Mas essa composição por quadros, se nos poupa de um narrador intrujão, se dá interesse à decifração trabalhosa do esforço construtivo, também não deixa de criar problemas. A envergadura de um romance parece exigir e prometer mais, a saber, um elemento dinâmico no nível da técnica como no da ação.
"Jóias de Família", excelente novela da mesma autora, tirava sua força justamente da exposição quase imediata e concisa de pretensões e realidades: um camafeu pérfido que, terminada a leitura, se tinha inteiro sob os olhos. O romance, ao contrário, dificilmente dispensa um elemento de revelação progressiva -nem Joyce ou Cortázar renunciaram a ele. É justamente este o elemento que parece faltar ao plano básico do livro de Zulmira -a festa do engenheiro- e que a autora, talvez pressentindo o impasse, busca substituir por excursos bem menos felizes. Falo dos capítulos 1º, 3º e 5º, que, sem acrescentarem muito aos outros, prejudicam a nitidez e a coerência do plano geral. O capítulo 3º sobretudo, peça de resistência cujo tema faz pensar nas saúvas de "Macunaíma" e no formigueiro de "Quarup", vale antes como embrião de um belo poema em prosa que como capítulo de romance: não é difícil achar seu lugar no esquema de oposições e anulações do livro, mas pode-se questionar sua contribuição ou seu custo para o balanço final.

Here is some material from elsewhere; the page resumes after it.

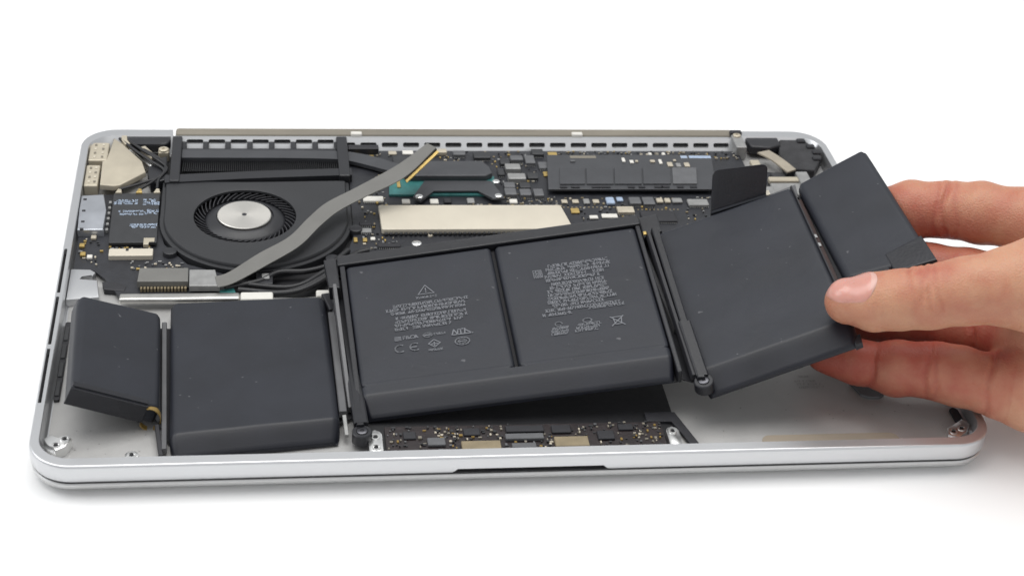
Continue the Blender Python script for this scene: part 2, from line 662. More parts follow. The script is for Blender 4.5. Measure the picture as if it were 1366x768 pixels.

Noutras palavras, sente-se que o desejo de fazer romance prejudica algo da condução geral da bela novela que Zulmira poderia ter escrito no veio de seus livros anteriores, esgarçando passagens que desejaríamos mais concisas e espichando sequências que só ganhariam com a brevidade. Donde a estranha impressão de uma obra que, sem absolutamente ser verborrágica, parece prolixa. O que em nada diminui a distância de Zulmira em relação a tanta ficção fácil e desabrida que se publica por aqui. Zulmira apostou alto e pagou para ver; o resultado é um livro que, sendo irregular, é descaradamente inteligente. Coisa rara, convenhamos.
Samuel Titan Jr. é doutorando em teoria literária na USP.